Com o retorno aos valores nativos, remexeram-se os mesmos temas nacionais refundidos em poesia ociosa. Deram-lhe uma aparência modernista. Repetiram-se equívocos fundamentais. Conseguiram, apenas, deformar, reestilizar os assuntos como em século anterior o haviam feito Alencar, Gonçalves Dias, no famoso ciclo do início romântico.

De qualquer modo, não se pode deixar de reconhecer efeitos salutares da insurreição literária de 1922. Deu maior autonomia aos meios de expressão: libertou o idioma de gramaticalismos inúteis; desamarrou a poesia em versos livres, em vez de os mesmo ficarem metidos numa armação silábica, com rima obrigatória; também com ornatos falsos e artifícios, como a chave de ouro.

Muitos autores, participantes ou não da Semana de arte Moderna, publicam nessa primeira fase do Modernismo obras de alguma forma comprometidas ou relacionadas com as idéias defendidas em 1922. Dentre eles, destacam-se: Mário de Andrade, com Paulicéia Desvairada (1922), Amar, verbo intransitivo (1927) e Macaunaíma (1928); Oswald de Andrade, com Memórias Sentimentais de João Miramar (1923); Manuel Bandeira, com Ritmo Dissoluto (1924); Cassiano Ricardo com Vamos caçar papagaios (1926); e Martim Cererê (1928); Plínio Salgado, com O estrangeiro (1926); Alcântara Machado, com Brás, Bexiga e Barra Funda (1927).

Várias revistas são fundadas por todo o país, como forma de divulgação das idéias modernistas. A primeira delas, criada em São Paulo, em 1922, logo após a Semana, é a revista Klaxon, mensário de arte moderna.

Contando com a participação de elementos de variadas tendências, a revista torna claras as divergências estéticas e ideológicas que já se verificavam na Semana. Klaxon faz várias inovações no campo gráfico, visual e propagandístico. Teve apenas nove números e contou com a colaboração de escritores como Mário e Oswald de Andrade, Menotti del Picchia, Guilherme de Almeida, Sérgio Milliet, além de alguns colaboradores europeus sem grande prestígio em seus países.

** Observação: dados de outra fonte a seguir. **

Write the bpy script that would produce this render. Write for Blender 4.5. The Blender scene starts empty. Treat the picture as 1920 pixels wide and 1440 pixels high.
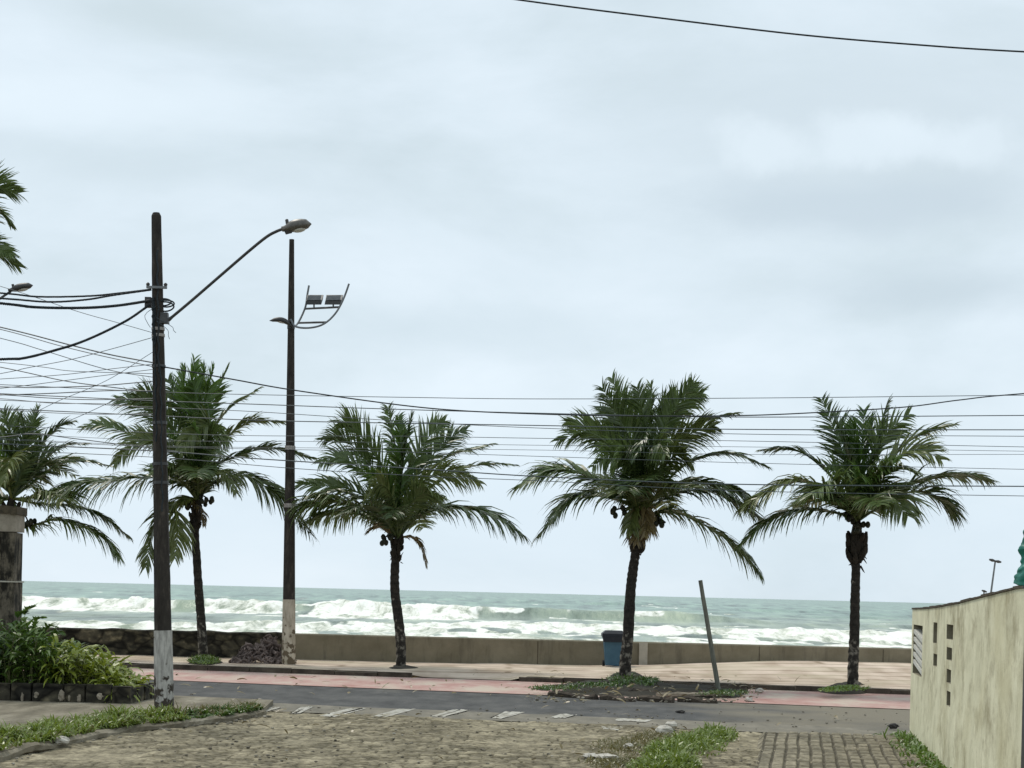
import bpy, math, random
import numpy as np
from mathutils import Vector, noise as mnoise

random.seed(7)
R = math.radians
F = 3200.0            # focal length in photo pixels (1920 wide)
EYE = 2.0
CX, CY = 960.0, 1110.5
ROLL = R(1.4)
RC, RS = math.cos(ROLL), math.sin(ROLL)
scene = bpy.context.scene
col = scene.collection

# ---------------------------------------------------------------- survey helpers
def uv(px, py):
    dx, dy = px - CX, CY - py
    return dx * RC - dy * RS, dx * RS + dy * RC
def P(px, py, Y):
    u, v = uv(px, py)
    return Vector((u * Y / F, Y, EYE + v * Y / F))
def G(px, py, z=0.0):
    u, v = uv(px, py)
    Y = (z - EYE) * F / v
    return Vector((u * Y / F, Y, z))

# ---------------------------------------------------------------- materials
def new_mat(name):
    m = bpy.data.materials.new(name); m.use_nodes = True
    nt = m.node_tree
    return m, nt, nt.nodes, nt.links, nt.nodes['Principled BSDF']
def N(nodes, t, **kw):
    n = nodes.new(t)
    for k, v in kw.items():
        if k in n.inputs: n.inputs[k].default_value = v
        else: setattr(n, k, v)
    return n
def ramp(nodes, stops):
    r = nodes.new('ShaderNodeValToRGB')
    el = r.color_ramp.elements
    while len(el) < len(stops): el.new(0.5)
    for e, (p, c) in zip(el, stops):
        e.position = p; e.color = (*c, 1)
    return r
def mixc(nodes, links, fac, a, b, mode='MIX'):
    m = nodes.new('ShaderNodeMix'); m.data_type = 'RGBA'; m.blend_type = mode
    for idx, v in ((0, fac), (6, a), (7, b)):
        if hasattr(v, 'is_output'): links.new(v, m.inputs[idx])
        else: m.inputs[idx].default_value = v if idx == 0 else (*v, 1)
    return m.outputs[2]
def simple(name, stops, scale=6, rough=0.8, bump=0.0, stretch=(1, 1, 1), detail=8, coord='Object', spec=0.3, metal=0.0, bscale=None, extra=None):
    m, nt, nd, ln, b = new_mat(name)
    tc = nd.new('ShaderNodeTexCoord'); mp = nd.new('ShaderNodeMapping')
    mp.inputs['Scale'].default_value = stretch
    ln.new(tc.outputs[coord], mp.inputs[0])
    n = N(nd, 'ShaderNodeTexNoise', Scale=scale, Detail=detail, Roughness=0.65)
    ln.new(mp.outputs[0], n.inputs['Vector'])
    r = ramp(nd, stops); ln.new(n.outputs['Fac'], r.inputs[0])
    out = r.outputs[0]
    if extra: out = extra(nd, ln, tc, out)
    ln.new(out, b.inputs['Base Color'])
    b.inputs['Roughness'].default_value = rough
    b.inputs['Specular IOR Level'].default_value = spec
    b.inputs['Metallic'].default_value = metal
    if bump:
        n2 = N(nd, 'ShaderNodeTexNoise', Scale=bscale or scale * 3, Detail=8)
        ln.new(mp.outputs[0], n2.inputs['Vector'])
        bp = N(nd, 'ShaderNodeBump', Strength=bump, Distance=0.03)
        ln.new(n2.outputs['Fac'], bp.inputs['Height']); ln.new(bp.outputs[0], b.inputs['Normal'])
    return m
def leaf(name, c1, c2, trans=0.22):
    m, nt, nd, ln, b = new_mat(name)
    oi = nd.new('ShaderNodeObjectInfo')
    tc = nd.new('ShaderNodeTexCoord')
    n = N(nd, 'ShaderNodeTexNoise', Scale=9.0, Detail=4.0); ln.new(tc.outputs['Object'], n.inputs['Vector'])
    mm = N(nd, 'ShaderNodeMath', operation='MULTIPLY_ADD'); mm.inputs[1].default_value = 0.45; mm.inputs[2].default_value = 0.0
    ln.new(oi.outputs['Random'], mm.inputs[0])
    ad = N(nd, 'ShaderNodeMath', operation='MULTIPLY_ADD'); ad.inputs[1].default_value = 0.75; ln.new(n.outputs['Fac'], ad.inputs[0]); ln.new(mm.outputs[0], ad.inputs[2])
    r = ramp(nd, [(0.2, c1), (0.8, c2)]); ln.new(ad.outputs[0], r.inputs[0])
    ln.new(r.outputs[0], b.inputs['Base Color'])
    b.inputs['Roughness'].default_value = 0.36; b.inputs['Specular IOR Level'].default_value = 0.5
    t = nd.new('ShaderNodeBsdfTranslucent'); ln.new(r.outputs[0], t.inputs['Color'])
    mx = nd.new('ShaderNodeMixShader'); mx.inputs[0].default_value = trans
    ln.new(b.outputs[0], mx.inputs[1]); ln.new(t.outputs[0], mx.inputs[2])
    ln.new(mx.outputs[0], nd['Material Output'].inputs['Surface'])
    return m

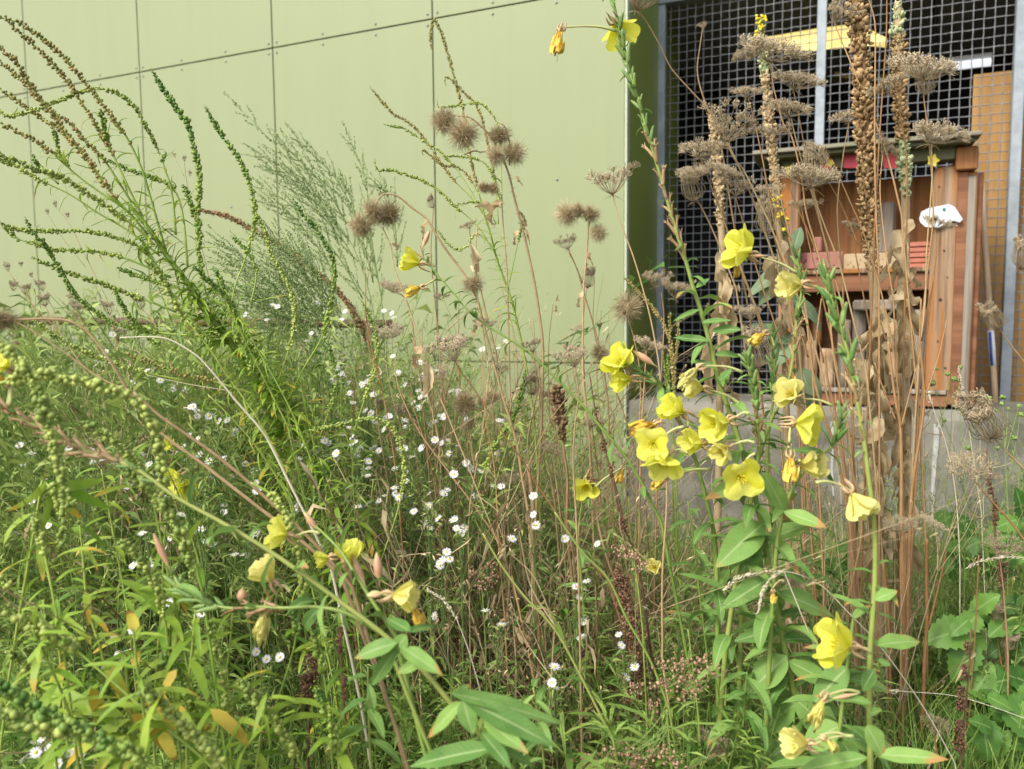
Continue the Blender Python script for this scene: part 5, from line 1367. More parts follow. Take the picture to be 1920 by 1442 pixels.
# right hand group before the mesh
for args in [
    ('big flat grey wild carrot umbel before the yellow shade', [(1443, 112), (1450, 160), (1457, 190), (1470, 235), (1485, 258), (1503, 333), (1512, 400), (1535, 480), (1552, 560), (1565, 680), (1590, 800), (1600, 900)], 1.9, 2.0, [('dense', 1440, 116, 118, None, .22, .2), ('flat', 1408, 110, 60, 1.92, -.2, .25)]),
    ('flat grey wild carrot umbel touching the middle mesh post', [(1488, 170), (1500, 230), (1515, 310), (1535, 400), (1560, 520), (1580, 640), (1595, 740)], 2.0, 2.1, [('dense', 1490, 168, 84, None, .3, .2)]),
    ('wide grey wild carrot umbel just below the one by the middle post', [(1483, 222), (1500, 290), (1530, 390), (1560, 500), (1590, 620), (1610, 720)], 1.95, 2.05, [('dense', 1480, 220, 80, None, .22, .2)]),
    ('small grey wild carrot umbel left of the green mullein tip', [(1403, 183), (1415, 230), (1430, 300), (1448, 400), (1470, 500), (1490, 640)], 2.05, 2.1, [('flat', 1403, 184, 58, None, .05, .15)]),
    ('spreading wild carrot umbel with long pale rays before the left mesh pane', [(1362, 268), (1378, 300), (1393, 317), (1423, 377), (1453, 443), (1490, 540), (1530, 660), (1560, 780), (1587, 880)], 1.85, 2.0, [('bowl', 1360, 266, 104, None, .28, .15)]),
    ('flat wild carrot umbel at the lower left of the long-rayed one', [(1312, 294), (1330, 340), (1360, 420), (1400, 530), (1440, 640), (1470, 760)], 2.0, 2.1, [('dense', 1312, 296, 84, None, .05, .2)]),
    ('drooping wild carrot umbel pair over the left mullein', [(1335, 335), (1350, 390), (1380, 480), (1420, 590), (1450, 700)], 2.0, 2.1, [('dense', 1308, 334, 62, None, -.1, .2), ('dense', 1350, 330, 64, 1.98, .2, .2)]),
    ('wild carrot umbel between the long-rayed one and the hotel roof', [(1378, 366), (1400, 440), (1430, 540), (1470, 660), (1500, 780)], 2.05, 2.1, [('bowl', 1378, 368, 60, None, .3, .2)]),
    ('limp brown wild carrot umbel hanging at the left mesh post', [(1298, 375), (1310, 380), (1340, 440), (1380, 540)], 2.05, 2.1, [('nest', 1300, 378, 44, None, -.4, .3)]),
    ('wild carrot umbel over the left end of the hotel roof', [(1447, 268), (1455, 330), (1475, 420), (1500, 520), (1520, 640)], 2.1, 2.1, [('bowl', 1447, 270, 62, None, .25, .2)]),
    ('largest brown wild carrot umbel hanging before the hotel opening', [(1520, 350), (1545, 420), (1575, 500), (1600, 600), (1625, 700)], 1.9, 2.0, [('dense', 1520, 352, 108, None, .08, .3), ('nest', 1530, 350, 60, 1.92, 0, -.2)]),
    ('thin flat wild carrot umbel right below the largest brown one', [(1503, 392), (1520, 470), (1545, 570), (1570, 690)], 2.1, 2.15, [('flat', 1505, 394, 56, None, .12, .2)]),
    ('ragged wild carrot umbel behind the tall yellow flower stem by the hotel', [(1435, 375), (1450, 440), (1480, 540), (1500, 650)], 2.15, 2.2, [('bowl', 1436, 376, 54, None, .2, .2), ('nest', 1438, 440, 46, None, -.2, .2)]),
    ('small wild carrot umbel beside the thick brown mullein', [(1592, 228), (1580, 300), (1570, 400), (1580, 520)], 2.15, 2.2, [('flat', 1592, 228, 58, None, -.2, .2)]),
    ('wild carrot umbel cut by the top edge beside the thick mullein', [(1563, 40), (1575, 70), (1592, 110), (1620, 180), (1660, 280), (1690, 400)], 2.1, 2.1, [('bowl', 1563, 42, 66, None, .35, .15)]),
    ('tilted wild carrot umbel between the two tall mulleins', [(1672, 168), (1685, 200), (1700, 300), (1700, 420)], 2.0, 2.1, [('dense', 1662, 176, 70, None, -.65, .25)]),
    ('wide flat wild carrot umbel before the white tube lamp', [(1735, 152), (1732, 180), (1738, 230), (1745, 300), (1750, 400), (1740, 500), (1728, 620), (1722, 740)], 2.0, 2.1, [('dense', 1732, 152, 118, None, .18, .2), ('nest', 1738, 175, 40, None, 0, -.3)]),
    ('wide wild carrot umbel just above the right end of the hotel roof', [(1746, 270), (1748, 320), (1743, 400), (1737, 480), (1735, 560), (1725, 660), (1715, 800)], 2.0, 2.1, [('dense', 1745, 270, 96, None, .05, .22)]),
    ('wild carrot umbel tucked between thick mullein and hotel roof', [(1655, 290), (1650, 360), (1660, 460), (1675, 560)], 2.1, 2.1, [('bowl', 1655, 292, 52, None, .3, .2)]),
    ('small dark wild carrot umbel before the hotel back wall', [(1597, 435), (1605, 480), (1620, 560), (1640, 660)], 2.2, 2.2, [('bowl', 1597, 438, 42, None, -.1, .15)]),
    ('small dark wild carrot umbel before the white cut-out sign', [(1753, 428), (1755, 480), (1745, 560), (1735, 650)], 2.1, 2.1, [('flat', 1753, 428, 56, None, .2, .15)]),
    ('wild carrot umbel at the top beside the mesh corner with a long slanting stem', [(1195, 18), (1215, 45), (1240, 90), (1260, 130), (1300, 175), (1335, 215), (1370, 280), (1410, 370), (1450, 480), (1490, 600)], 1.9, 2.1, [('nest', 1193, 20, 66, None, 0, .3)]),
    ('tiny dry carrot tuft high before the left mesh pane', [(1318, 52), (1312, 90), (1308, 140), (1325, 200), (1350, 260)], 2.2, 2.2, [('bowl', 1318, 54, 18)]),
    ('wild carrot umbel at eye level over the left mesh post', [(1240, 548), (1245, 600), (1240, 700), (1235, 800)], 2.05, 2.1, [('bowl', 1228, 540, 56, None, -.1, .2), ('bowl', 1265, 560, 62, 2.03, .1, .2)]),
    ('dark wild carrot umbel before the olive wall end', [(1212, 655), (1208, 720), (1203, 800), (1200, 900)], 2.0, 2.0, [('flat', 1212, 656, 60, None, .25, .2)]),
    ('tangled brown wild carrot umbel above the withered orange flower', [(1408, 610), (1415, 660), (1425, 740), (1440, 840)], 2.1, 2.1, [('bowl', 1408, 600, 50, None, .1, .2), ('nest', 1422, 690, 54, None, 0, .2)]),
    ('round closed carrot nest like a bird nest before the concrete wall', [(1862, 820), (1880, 838), (1895, 855), (1925, 885), (1970, 940)], 1.75, 1.75, [('nest', 1862, 822, 76, None, -.55, .2)]),
    ('small closed carrot nest before the broom stick', [(1874, 616), (1890, 640), (1915, 672), (1960, 730)], 1.9, 1.9, [('nest', 1872, 618, 40, None, -.6, .2)]),
    ('loose grey wild carrot umbel before the concrete at the right', [(1815, 885), (1830, 905), (1860, 940), (1900, 985), (1940, 1040)], 1.8, 1.8, [('flat', 1812, 886, 84, None, -.2, .4), ('flat', 1850, 900, 50, None, .3, .3)]),
    ('brown bowl umbel low at the right before the brambles', [(1873, 1040), (1880, 1090), (1885, 1150), (1890, 1230)], 1.9, 1.95, [('bowl', 1873, 1042, 66, None, 0, .15)]),
    ('dry carrot umbel cut by the right edge beside the mesh', [(1918, 505), (1935, 540), (1960, 600)], 1.8, 1.8, [('nest', 1914, 506, 44, None, -.3, .1)]),
    ('grey fluffy carrot umbel before the dry mullein foot', [(1690, 985), (1688, 1040), (1690, 1120)], 1.9, 1.95, [('dense', 1685, 995, 54, None, -.2, .3), ('flat', 1745, 990, 50, None, .3, .3)]),
    ('grey carrot umbel low between primrose leaves', [(1488, 1100), (1492, 1150), (1500, 1230)], 1.85, 1.9, [('dense', 1488, 1098, 46, None, 0, .4), ('dense', 1355, 1185, 48, None, -.2, .4)]),
    ('grey carrot umbel at the bottom left of the pale drooping flower', [(1340, 1400), (1345, 1450), (1350, 1500)], 1.6, 1.6, [('dense', 1340, 1402, 64, None, -.1, .5)]),
    ('pale closed carrot nests among the brambles', [(1862, 1158), (1870, 1200), (1880, 1260)], 2.0, 2.05, [('nest', 1862, 1158, 26, None, 0, .4), ('nest', 1886, 1216, 30, None, .2, .4), ('nest', 1888, 1345, 26, None, 0, .4), ('nest', 1690, 1312, 22, None, 0, .4)]),
    ('grey carrot umbel low before the rusty stems', [(1750, 1365), (1755, 1400), (1765, 1460)], 1.7, 1.7, [('flat', 1755, 1365, 50, None, .1, .4)]),
    ]:
    carrot(*args, mat='dry_stem' if rng.random() < .6 else 'rust_stem', r=(.0013, .0030))
# leaning bare stems to the left (pale tan)
def bare(label, pts, d0, d1, r, mat, sides=(), leaves=0, nm='dry_stalk', lk='dry_thin', ls=(.04, .07), group='bare dry stalks'):
    P = base_of(px(pts, d0, d1, 6))
    root = thing(nm, label, 'dry stalk', P[-1], group)
    g = G(); tube(g, P, r, 7, a=(0, 0, rng.uniform(.1, .9))); part('stem', g, M[mat], root)
    for s_ in sides:
        g = G(); tube(g, px(s_, d0, d0 + .02, 6), (r[0] * .5, r[0] * .9), 5, a=(0, 0, rng.uniform(.1, .9))); part('branch', g, M[mat], root)
    if leaves: leaves_along(root, lk, P, .15, .8, leaves, ls, droop=.9, spread=(-.3, .5))
    return root
bare('pale tan stalk curving from the leaning weld down to the middle left', [(225, 633), (290, 632), (325, 640), (370, 668), (400, 700), (425, 730), (450, 760), (485, 800), (505, 830), (540, 900), (580, 980), (620, 1060)], 1.6, 1.7, (.0012, .0034), 'pale_grass', [[(275, 703), (340, 718), (400, 728), (425, 732)]])
bare('thick pinkish tan stalk slanting down from the left edge thistle', [(250, 735), (300, 780), (350, 815), (400, 850), (450, 890), (500, 935), (550, 980), (600, 1030), (660, 1100)], 1.5, 1.6, (.0030, .0042), 'dry_stem')
bare('thin red stalk arching from the asters into the middle thistle foot', [(742, 665), (742, 700), (752, 740), (775, 790), (800, 830), (830, 870), (860, 910), (890, 950), (940, 1020)], 1.9, 1.95, (.0014, .0026), 'prim_stem_red')
bare('pale green stalk crossing in front of the middle thistle foot', [(905, 1000), (940, 1060), (985, 1120), (1040, 1180), (1090, 1270), (1150, 1390)], 1.5, 1.5, (.0018, .0028), 'prim_stem')
bare('long pale green stalk slanting across the middle to the bottom', [(1040, 960), (1090, 1033), (1140, 1085), (1175, 1160), (1220, 1240), (1255, 1330)], 1.55, 1.55, (.0020, .0028), 'prim_stem')
bare('fat ribbed brown stalk at the foot of the middle thistle', [(990, 870), (1000, 950), (998, 1000), (1003, 1090), (1010, 1180), (1012, 1300)], 1.9, 1.95, (.0050, .0062), 'dry_stem', leaves=10, ls=(.07, .10))
bare('reddish brown stalk left of the fat ribbed one', [(960, 1080), (975, 1150), (990, 1220), (1005, 1290)], 1.9, 1.92, (.0025, .0034), 'rust_stem')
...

No rio de Janeiro, em 1924, é lançada a revista Estética, por Prudente de Moraes e Sérgio Buarque de Hollanda. Em Minas, em 1925, o Modernismo tem início com A Revista, de Belo Horizonte, da qual participaram Carlos Drummond de Andrade, Emílio Moura, Pedro Nava e outros. No Rio Grande do Sul, também em 1925 surge a revista A Madrugada.

O ano de 1927 é marcado pela presença de três revistas: Terra Roxa, e Outras Terras, de São Paulo; a revista Verde, de Cataguazes (MG); e Festa, do Rio de Janeiro.

Em 1928, Oswald de Andrade funda a Revista de Antropofagia, porta-voz das idéias de seu movimento antropofagista. Mas, com exceção dos principais centros urbanos (Rio, São Paulo, etc.), não exerceu influência imediata nas letras e nas artes, pelo resto do País. As revistas que, nessa fase, condensavam idéias admiráveis sobre o modernismo tinham alcance público reduzido. Era, por isso, de assinalado interesse a divulgação das teses de renovação que vinha sendo realizada, sistematicamente, pelo grupo de intelectuais ligados à Agência Brasileira de Divulgação de Notícias de São Paulo.

As idéias rotineiras tinham fundas raízes no nosso sistema cultural. Esse material avulso, anônimo, discretamente planificado, alastrava-se, aos poucos, através dos jornais, pelo Brasil, abrindo caminho para um trânsito de idéias novas, como abandono gradativo de princípios, que sujeitavam letras e artes aos moldes formais da época.

Em resumo: o principal mérito da agitação de 1922 foi acordar o Brasil de um estado de estagnação. O ânimo de renovação liquidou não somente um passivo de idéias antiquadas, que predominavam nas letras e nas artes, como chegou mesmo a influir na formação de um espírito novo, que veio ocupar a nossa órbita política.